It cannot be doubted that the character of the person from whom, in such affecting circumstances, he derived an honorable patronymic, was an object of emulation. John Quincy was a gentleman of wealth, education, and influence. He was for a long time Speaker of the House of Representatives in Massachusetts, and during many years one of His Majesty’s Provincial Council. He was a faithful representative, and throughout his public services, a vigorous defender of the rights and liberties of the Colony. Exemplary in private life, and earnest in piety, he enjoyed the public confidence, through a civil career of forty years’ duration.

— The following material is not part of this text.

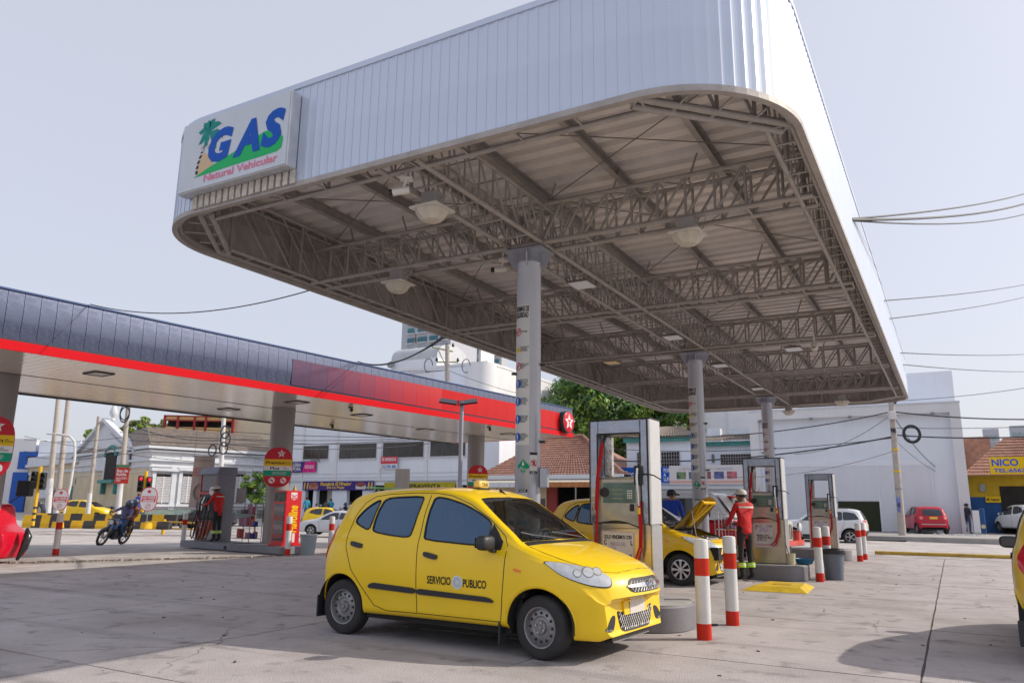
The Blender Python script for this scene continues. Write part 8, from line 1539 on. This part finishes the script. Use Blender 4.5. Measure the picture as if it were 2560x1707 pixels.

The American Revolution was rapidly hurrying on during the infancy of John Quincy Adams. In 1769, the citizens of Boston held a meeting in which they instructed their representatives in the Provincial Legislature to resist the usurpations of the British Government. John Adams was chairman of the committee that prepared these instructions, and his associates were Richard Dana and Joseph Warren, the same distinguished patriot who gave up his life as one of the earliest sacrifices to freedom, in the battle of Bunker Hill.
Those instructions were expressed in the bold and decided tone of John Adams, and they increased the public excitement in the province, by the earnestness with which they insisted on the removal of the British troops from Boston.
The popular irritation increased, until on the 5th of March, 1770, a collision occurred between the troops and some of the inhabitants of Boston, in which five citizens were killed, and many wounded. This was called the Bloody Massacre. The exasperated inhabitants were with difficulty restrained from retaliating this severity by an extermination of all the British troops. A public meeting was held, and a committee, of which Samuel Adams was chairman, was appointed to address the Governor (Gage), and demand that the troops should be withdrawn. John Adams described the excitement, on a later occasion, in these words:
“Not only the immense assemblies of the people from day to day, but military arrangements from night to night, were necessary to keep the people and the soldiers from getting together by the ears. The life of a red-coat would not have been safe in any street or corner of the town. Nor would the lives of the inhabitants have been much more secure. The whole militia of the city was in requisition, and military watches and guards were everywhere placed. We were all upon a level. No man was exempted: our military officers were our only superiors. I had the honor to be summoned in my turn, and attended at the State House with my musket and bayonet, my broadsword and cartridge-box, under the command of the famous Paddock.”
The Governor withdrew the troops and sent them to the castle: the commanding officer and some of the soldiers were arrested, and brought to trial for murder.